Görüşülen kadın akademisyenlerin boşanmış oldukları eşlerinin eğitim durumlarıyla yakından ilgili olarak hangi mesleklere sahip oldukları gözden geçirildiğinde ilkokul mezunu olduğu belirlenen eşin eğitim düzeyiyle bağlantılı olarak çoğunlukla çalışmadığı, çalıştığı zamanlarda da işçi olarak çalıştığı saptanmıştır. Görüşme yapılan kadınların çoğunun boşanmış olduğu eşlerinin (8 erkek) serbest meslekle uğraştığı belirlenmiştir. Bunu 4 kişiyle akademisyen erkekler izlemiştir. Boşanılan eşlerden 4’ünün öğretmen, 2’sinin memur ve 2’sinin de subay olduğu tespit edilmiştir.

3.6.1.4.Çocuk Sayısı ve Çocukların Velayeti

Evliliklerin sürdürülebilmesinde etkin rol oynayan faktörlerden birisi, evli çiftlerin çocuk sahibi olup olmadıklarıdır. Evliliğin sona ermesi dolayısıyla ailenin dağılması halinde bu durumdan yetişkin bireylerden daha çok çocuklar zarar gördüğü için aile ve evlilik kurumu içinde çiftlerin çocuk sahibi olup olmadıkları ve çocuk sayıları da evliliğin sürdürülmesi açısından önemli bir değişkendir. Bu bakımdan toplum, çocuğun mağduriyetinin önlenmesi amacıyla çocuklu ailelerin evliliklerini sürdürmesi yönünde teşvik etmektedir.

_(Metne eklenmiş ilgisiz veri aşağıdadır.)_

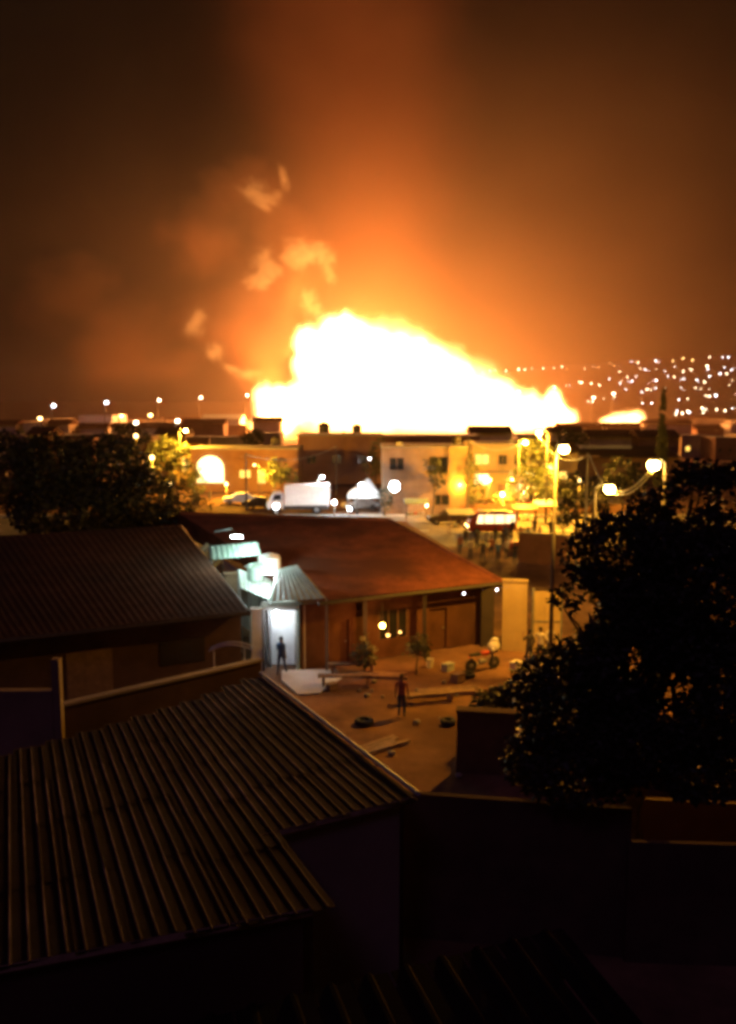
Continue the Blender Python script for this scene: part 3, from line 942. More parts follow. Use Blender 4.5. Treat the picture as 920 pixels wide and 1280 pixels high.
crate(289, 716, 43.6, .35, 1, M['wood'], 'dark wooden crate stack in the lit alley under the green roof')
crate(322, 722, 42.2, .4, 1, M['galv'], 'grey metal cupboard in the lit alley beside the white awning')
crate(320, 760, 37.6, .22, 1, M['cloth'], 'small pale box at the roof corner by the doorway')

# pale slab painted in as the light spilling from the doorway
ap = [G(352, 838, .04), G(420, 836, .04), G(428, 846, .04), G(400, 866, .04), G(372, 868, .04), G(352, 850, .04)]
setp(MB().slab([(p.x, p.y, .05) for p in ap][::-1], .06).build('light_spill', M['pale']), kind='structure')

# ------------------------------------------------------------------ people
def person_mesh(pose):
    """skin-modifier figure, continuous body; returns an evaluated mesh; z=0 at the soles, faces -y"""
    V = []; E = []; Rr = []
    def p(co, r, par=None):
        V.append(co); Rr.append(r if isinstance(r, tuple) else (r, r))
        if par is not None: E.append((par, len(V) - 1))
        return len(V) - 1
    lx, ly, rx, ry = pose.get('feet', (-.1, 0, .1, 0))
    pel = p((0, 0, .95), (.155, .115))
    wa_ = p((0, 0, 1.1), (.14, .105), pel)
    ch = p((0, .01, 1.3), (.165, .12), wa_)
    sh = p((0, .01, 1.42), (.12, .09), ch)
    nk = p((0, 0, 1.51), .055, sh)
    hx, hy = pose.get('head', (0, 0))
    h0 = p((hx * .5, -.01 + hy * .5, 1.58), (.072, .085), nk)
    h1_ = p((hx, -.015 + hy, 1.66), (.08, .098), h0)
    p((hx, 0 + hy, 1.73), (.06, .075), h1_)
    nose = p((hx, -.115 + hy, 1.635), .014, h1_)
    for s in (-1, 1): p((hx + s * .088, .005 + hy, 1.645), .013, h1_)
    for s, (fx, fy) in ((-1, (lx, ly)), (1, (rx, ry))):
        hip = p((s * .09, 0, .9), .095, pel)
        kn = p((s * .1 + (fx - s * .1) * .5, fy * .5 - .03, .5), .062, hip)
        an = p((fx, fy, .09), .042, kn)
        toe = p((fx + s * .02, fy - .16, .035), .035, an)
        # arm
        el, ha = pose['arm'][0 if s < 0 else 1]
        sp_ = p((s * .185, .01, 1.41), .058, sh)
        e = p((s * el[0], el[1], el[2]), .043, sp_)
        w = p((s * ha[0], ha[1], ha[2]), .03, e)
        dirn = (Vector((s * ha[0], ha[1], ha[2])) - Vector((s * el[0], el[1], el[2]))).normalized()
        side = dirn.cross(Vector((s * 1.0, .2, .1))).normalized()
        wv = Vector((s * ha[0], ha[1], ha[2])); pal = wv + dirn * .075
        pa = p(tuple(pal), (.034, .022), w)
        for j, (o_f, lf) in enumerate(((-.03, .07), (-.01, .085), (.01, .08), (.03, .062))):
            a_ = pal + dirn * .03 + side * o_f
            f1 = p(tuple(a_), .0095, pa)
            f2 = p(tuple(a_ + dirn * lf * .55 + Vector((0, -.008, 0))), .0085, f1)
            p(tuple(a_ + dirn * lf + Vector((0, -.022, -.004))), .007, f2)
        th = p(tuple(wv + dirn * .04 + side * -.035), .0105, w)
        p(tuple(wv + dirn * .085 + side * -.062), .009, th)
    me = bpy.data.meshes.new('body'); me.from_pydata(V, E, [])
    ob = bpy.data.objects.new('tmp', me); C.objects.link(ob)
    sk = ob.modifiers.new('s', 'SKIN'); sk.use_smooth_shade = True
    su = ob.modifiers.new('u', 'SUBSURF'); su.levels = 1; su.render_levels = 1
    for i, r in enumerate(Rr): me.skin_vertices[0].data[i].radius = r
    me.skin_vertices[0].data[0].use_root = True
    dg = bpy.context.evaluated_depsgraph_get(); dg.update()
    out = bpy.data.meshes.new_from_object(ob.evaluated_get(dg))
    bpy.data.objects.remove(ob)
    return out


POSES = dict(
    stand=dict(arm=[((.24, .03, 1.14), (.25, -.04, .9)), ((.24, .03, 1.14), (.25, -.04, .9))]),
    phone=dict(arm=[((.24, .03, 1.14), (.22, -.06, .9)), ((.23, -.12, 1.2), (.12, -.36, 1.42))], feet=(-.11, .06, .11, -.05)),
    hips=dict(arm=[((.36, .05, 1.16), (.2, -.05, .98)), ((.36, .05, 1.16), (.2, -.05, .98))], feet=(-.14, 0, .14, 0)),
    walk=dict(arm=[((.23, .12, 1.16), (.24, .05, .92)), ((.23, -.1, 1.15), (.24, -.26, .98))], feet=(-.09, -.28, .09, .26)),
)
PM = {}
for kpose, v in POSES.items(): PM[kpose] = person_mesh(v)
hair_me = MB().ball((0, .022, 1.70), .095, 10, 6, sq=(.95, 1.05, .85)).mesh('hair', M['hair'], True)
def eyes_mesh():
    m = MB()
    for s in (-1, 1): m.ball((s * .033, -.103, 1.665), .013, 6, 4)
    m.box((-.028, -.108, 1.585), (.028, -.098, 1.593))
    return m.mesh('face_detail', M['hair'])
eye_me = eyes_mesh()
body_cache = {}


def person(pose, shirt, loc, rotz, label, group=None, s=1.0, trousers='denim'):
    key = (pose, shirt, trousers)
    if key not in body_cache:
        me = PM[pose].copy()
        me.materials.clear()
        for mm in ('skin', shirt, trousers, 'rubber'): me.materials.append(M[mm])
        idx = []
        for pl_ in me.polygons:
            c = pl_.center
            far = abs(c.x) > .225 or c.y < -.2
            if c.z > 1.49: i = 0
            elif c.z > .93: i = 1 if not (far and c.z < 1.17 or (c.y < -.2)) else 0
            elif c.z > .1: i = 2 if abs(c.x) < .19 else 0
            else: i = 3
            idx.append(i)
        me.polygons.foreach_set('material_index', idx)
        body_cache[key] = me
    t = thing('person', label, 'person', loc, rotz, group)
    t.scale = (s, s, s)
    link('body', body_cache[key], t); link('hair', hair_me, t); link('face', eye_me, t)
    return t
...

Çocuklu ailelerde boşanma oranının daha düşük olacağı varsayımı nedeniyle görüşülen kadınların çocuk sahibi olup olmadıkları araştırılmış ve görüşülen kadınlardan 15’inin çocuk sahibi olduğu tespit edilmiştir. Örneklemde yer alan boşanmış kadınların çocuk sayıları incelendiğinde ise, önemli bir kısmının (11 kadın) tek çocuklu olduğu görülmüştür.

Görüşülen akademisyen annelerden diğerlerinin ise (4 kadın) iki çocuk sahibi oldukları belirlenmiştir. Boşanmış akademisyen kadınların büyük çoğunluğunun (13 kadın) çocuklarının velayetini üzerlerine almış oldukları saptanmıştır.